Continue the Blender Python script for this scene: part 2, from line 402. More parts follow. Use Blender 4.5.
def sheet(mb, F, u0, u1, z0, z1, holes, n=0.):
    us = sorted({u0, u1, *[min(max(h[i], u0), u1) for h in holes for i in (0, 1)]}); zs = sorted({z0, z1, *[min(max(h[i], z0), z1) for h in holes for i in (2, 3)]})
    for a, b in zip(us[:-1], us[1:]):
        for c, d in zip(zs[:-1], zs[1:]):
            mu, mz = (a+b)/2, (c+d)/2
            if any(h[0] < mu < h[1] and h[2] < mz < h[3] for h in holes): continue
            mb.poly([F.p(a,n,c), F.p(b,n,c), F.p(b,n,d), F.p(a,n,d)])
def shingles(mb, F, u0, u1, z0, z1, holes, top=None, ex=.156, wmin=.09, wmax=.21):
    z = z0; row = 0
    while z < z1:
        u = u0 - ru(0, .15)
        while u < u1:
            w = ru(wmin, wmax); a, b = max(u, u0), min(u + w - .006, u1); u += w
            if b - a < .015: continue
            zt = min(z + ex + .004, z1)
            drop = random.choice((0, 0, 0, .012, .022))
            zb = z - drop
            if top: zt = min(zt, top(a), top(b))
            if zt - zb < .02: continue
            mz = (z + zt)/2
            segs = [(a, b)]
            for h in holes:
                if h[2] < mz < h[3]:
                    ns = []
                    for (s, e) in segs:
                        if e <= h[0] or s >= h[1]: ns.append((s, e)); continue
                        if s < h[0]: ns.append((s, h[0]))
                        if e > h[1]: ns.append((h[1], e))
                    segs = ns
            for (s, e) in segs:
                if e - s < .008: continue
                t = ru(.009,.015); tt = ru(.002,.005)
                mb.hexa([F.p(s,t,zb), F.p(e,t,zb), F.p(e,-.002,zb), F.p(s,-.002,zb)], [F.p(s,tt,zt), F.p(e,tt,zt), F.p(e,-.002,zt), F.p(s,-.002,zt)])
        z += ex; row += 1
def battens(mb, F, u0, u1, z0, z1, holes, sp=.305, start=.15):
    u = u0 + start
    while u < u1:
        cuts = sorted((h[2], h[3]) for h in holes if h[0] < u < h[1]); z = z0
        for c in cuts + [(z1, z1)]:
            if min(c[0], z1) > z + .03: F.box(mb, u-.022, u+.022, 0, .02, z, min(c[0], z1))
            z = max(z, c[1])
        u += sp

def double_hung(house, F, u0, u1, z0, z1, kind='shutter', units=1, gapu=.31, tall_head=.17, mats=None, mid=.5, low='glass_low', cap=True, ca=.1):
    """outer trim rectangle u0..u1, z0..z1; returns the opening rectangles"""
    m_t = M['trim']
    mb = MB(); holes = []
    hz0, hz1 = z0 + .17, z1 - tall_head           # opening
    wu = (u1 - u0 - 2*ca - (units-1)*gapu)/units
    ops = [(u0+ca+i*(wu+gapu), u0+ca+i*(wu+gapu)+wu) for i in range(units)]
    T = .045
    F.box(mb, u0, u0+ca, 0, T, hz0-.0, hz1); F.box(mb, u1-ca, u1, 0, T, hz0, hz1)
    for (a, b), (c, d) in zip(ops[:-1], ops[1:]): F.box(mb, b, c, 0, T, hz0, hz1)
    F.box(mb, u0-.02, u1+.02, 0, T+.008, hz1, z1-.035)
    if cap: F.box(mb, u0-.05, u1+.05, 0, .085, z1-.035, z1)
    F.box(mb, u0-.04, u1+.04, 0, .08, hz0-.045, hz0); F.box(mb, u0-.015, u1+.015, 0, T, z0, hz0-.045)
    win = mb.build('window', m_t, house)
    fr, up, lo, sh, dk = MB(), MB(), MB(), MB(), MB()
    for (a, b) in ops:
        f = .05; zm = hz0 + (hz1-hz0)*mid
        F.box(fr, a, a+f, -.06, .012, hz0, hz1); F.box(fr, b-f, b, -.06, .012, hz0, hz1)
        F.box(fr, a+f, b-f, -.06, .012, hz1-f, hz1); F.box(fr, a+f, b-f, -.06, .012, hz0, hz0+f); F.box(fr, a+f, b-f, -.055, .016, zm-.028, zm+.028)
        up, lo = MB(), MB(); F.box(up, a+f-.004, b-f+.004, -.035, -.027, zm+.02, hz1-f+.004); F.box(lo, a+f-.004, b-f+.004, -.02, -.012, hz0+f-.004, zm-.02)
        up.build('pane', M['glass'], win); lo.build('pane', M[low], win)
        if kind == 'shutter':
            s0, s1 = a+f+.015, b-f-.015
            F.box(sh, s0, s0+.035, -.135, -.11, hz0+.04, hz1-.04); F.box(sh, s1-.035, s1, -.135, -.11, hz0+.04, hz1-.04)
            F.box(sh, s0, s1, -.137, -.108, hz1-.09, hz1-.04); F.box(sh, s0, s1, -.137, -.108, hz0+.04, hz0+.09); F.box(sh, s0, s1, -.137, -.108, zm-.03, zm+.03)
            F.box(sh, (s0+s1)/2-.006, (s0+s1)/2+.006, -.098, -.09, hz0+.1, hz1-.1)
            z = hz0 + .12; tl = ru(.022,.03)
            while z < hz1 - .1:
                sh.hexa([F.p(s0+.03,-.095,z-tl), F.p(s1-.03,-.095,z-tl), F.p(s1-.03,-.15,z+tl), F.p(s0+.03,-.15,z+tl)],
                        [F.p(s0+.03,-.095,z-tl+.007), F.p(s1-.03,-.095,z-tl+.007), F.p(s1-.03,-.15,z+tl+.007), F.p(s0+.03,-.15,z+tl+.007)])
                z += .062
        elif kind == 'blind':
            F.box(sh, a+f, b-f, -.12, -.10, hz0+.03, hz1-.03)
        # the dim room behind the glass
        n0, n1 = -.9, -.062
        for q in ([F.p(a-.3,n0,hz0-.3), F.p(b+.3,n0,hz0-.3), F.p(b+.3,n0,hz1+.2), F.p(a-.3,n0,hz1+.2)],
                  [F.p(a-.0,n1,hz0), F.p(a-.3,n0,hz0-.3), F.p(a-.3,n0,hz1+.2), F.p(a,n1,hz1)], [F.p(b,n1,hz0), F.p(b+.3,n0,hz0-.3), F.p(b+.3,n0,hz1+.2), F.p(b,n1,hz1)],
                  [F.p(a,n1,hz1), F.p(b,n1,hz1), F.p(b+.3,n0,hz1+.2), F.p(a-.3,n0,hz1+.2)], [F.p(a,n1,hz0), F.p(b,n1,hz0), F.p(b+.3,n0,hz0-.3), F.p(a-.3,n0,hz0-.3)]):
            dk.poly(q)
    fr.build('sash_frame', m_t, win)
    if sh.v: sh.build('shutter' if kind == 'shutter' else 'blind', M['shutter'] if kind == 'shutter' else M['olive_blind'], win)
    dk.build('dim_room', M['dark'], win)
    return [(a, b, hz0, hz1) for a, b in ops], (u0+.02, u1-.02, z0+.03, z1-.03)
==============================
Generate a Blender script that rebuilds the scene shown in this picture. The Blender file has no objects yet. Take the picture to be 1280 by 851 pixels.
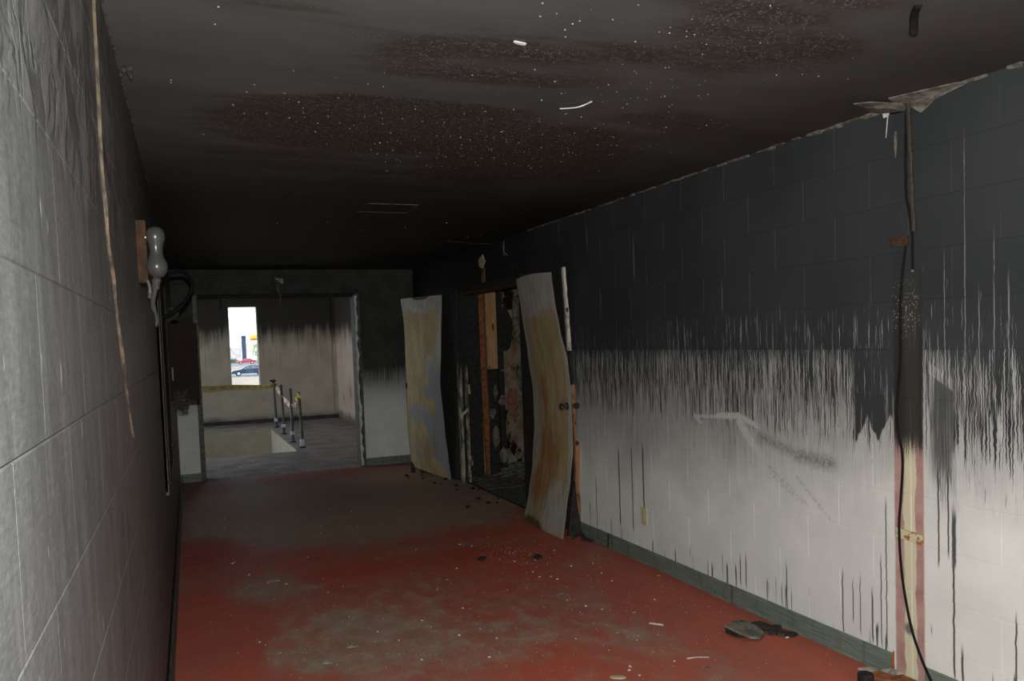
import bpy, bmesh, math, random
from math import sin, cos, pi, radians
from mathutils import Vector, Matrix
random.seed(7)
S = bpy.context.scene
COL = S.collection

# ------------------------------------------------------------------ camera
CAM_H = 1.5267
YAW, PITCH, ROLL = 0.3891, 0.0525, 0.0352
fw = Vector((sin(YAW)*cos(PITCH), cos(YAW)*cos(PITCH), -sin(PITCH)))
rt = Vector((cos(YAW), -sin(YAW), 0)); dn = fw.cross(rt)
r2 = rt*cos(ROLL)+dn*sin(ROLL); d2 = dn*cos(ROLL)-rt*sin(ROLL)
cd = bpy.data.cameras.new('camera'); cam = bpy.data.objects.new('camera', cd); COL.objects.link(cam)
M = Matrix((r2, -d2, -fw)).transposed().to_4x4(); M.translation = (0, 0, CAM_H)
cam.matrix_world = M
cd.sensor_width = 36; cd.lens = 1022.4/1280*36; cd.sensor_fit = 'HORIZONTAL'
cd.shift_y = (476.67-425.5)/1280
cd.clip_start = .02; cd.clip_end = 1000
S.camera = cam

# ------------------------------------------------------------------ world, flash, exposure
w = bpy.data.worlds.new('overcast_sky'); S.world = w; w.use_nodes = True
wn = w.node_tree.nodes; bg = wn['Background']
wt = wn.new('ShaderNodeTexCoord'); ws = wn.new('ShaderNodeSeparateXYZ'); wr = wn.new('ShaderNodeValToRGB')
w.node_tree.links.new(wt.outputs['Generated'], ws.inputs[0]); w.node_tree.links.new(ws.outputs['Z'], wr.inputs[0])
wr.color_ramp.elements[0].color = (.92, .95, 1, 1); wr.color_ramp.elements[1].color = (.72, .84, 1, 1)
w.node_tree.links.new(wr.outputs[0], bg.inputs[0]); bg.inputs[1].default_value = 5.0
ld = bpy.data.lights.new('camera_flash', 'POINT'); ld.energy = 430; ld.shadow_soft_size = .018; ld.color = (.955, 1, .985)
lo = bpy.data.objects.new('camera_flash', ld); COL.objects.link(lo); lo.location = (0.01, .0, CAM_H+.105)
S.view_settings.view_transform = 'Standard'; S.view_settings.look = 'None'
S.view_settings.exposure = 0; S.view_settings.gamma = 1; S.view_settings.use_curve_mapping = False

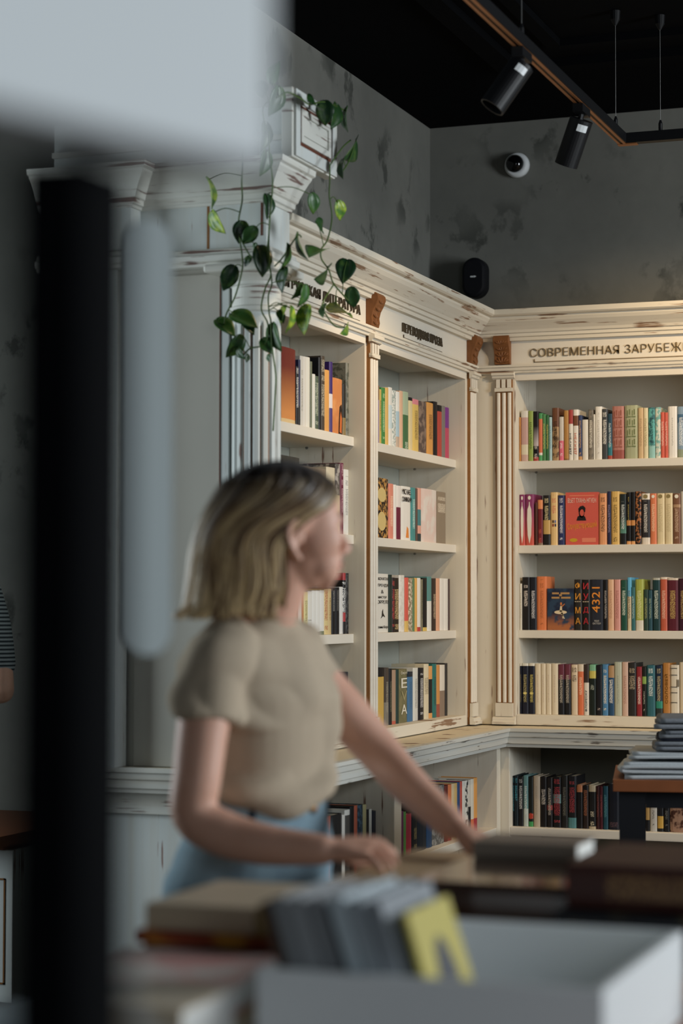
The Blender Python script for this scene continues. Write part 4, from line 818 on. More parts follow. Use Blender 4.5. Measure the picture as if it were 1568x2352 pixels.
==============================
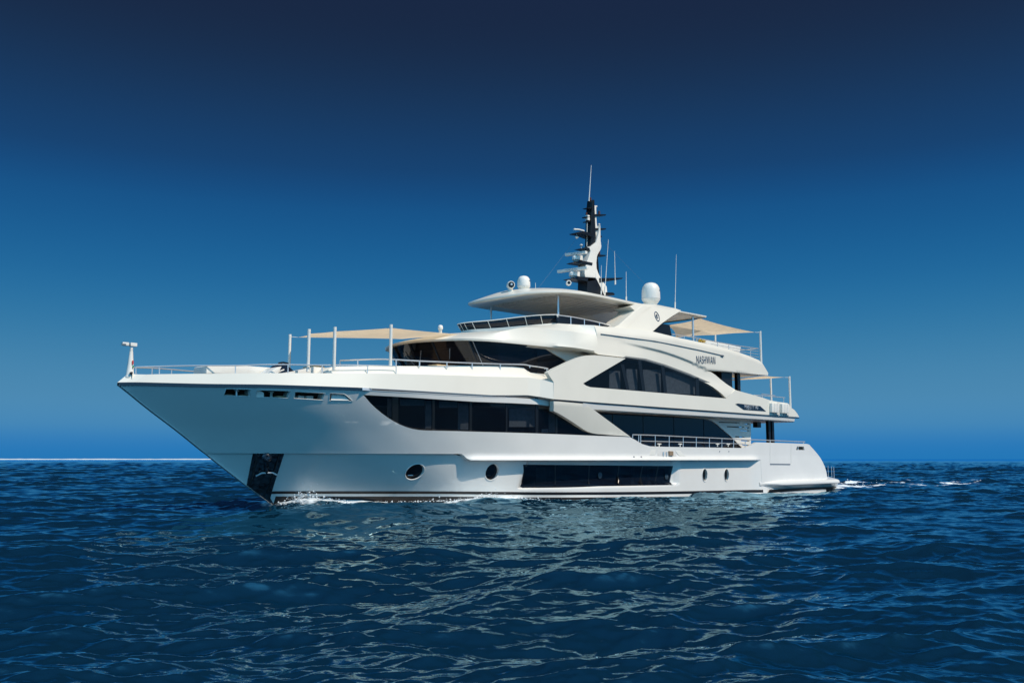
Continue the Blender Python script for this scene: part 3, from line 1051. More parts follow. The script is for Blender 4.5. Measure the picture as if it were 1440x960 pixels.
==============================
## PROBLEM
Taking the material above, give again exactly the lines from the one holding "Generate a Blender" through the one holding "S.camera = cam", with both ends and without pictures.

## FINISHED ANSWER
Generate a Blender script that rebuilds the scene shown in this picture. The Blender file has no objects yet. Take the picture to be 1280 by 851 pixels.
import bpy, bmesh, math, random
from math import sin, cos, pi, radians
from mathutils import Vector, Matrix
random.seed(7)
S = bpy.context.scene
COL = S.collection

# ------------------------------------------------------------------ camera
CAM_H = 1.5267
YAW, PITCH, ROLL = 0.3891, 0.0525, 0.0352
fw = Vector((sin(YAW)*cos(PITCH), cos(YAW)*cos(PITCH), -sin(PITCH)))
rt = Vector((cos(YAW), -sin(YAW), 0)); dn = fw.cross(rt)
r2 = rt*cos(ROLL)+dn*sin(ROLL); d2 = dn*cos(ROLL)-rt*sin(ROLL)
cd = bpy.data.cameras.new('camera'); cam = bpy.data.objects.new('camera', cd); COL.objects.link(cam)
M = Matrix((r2, -d2, -fw)).transposed().to_4x4(); M.translation = (0, 0, CAM_H)
cam.matrix_world = M
cd.sensor_width = 36; cd.lens = 1022.4/1280*36; cd.sensor_fit = 'HORIZONTAL'
cd.shift_y = (476.67-425.5)/1280
cd.clip_start = .02; cd.clip_end = 1000
S.camera = cam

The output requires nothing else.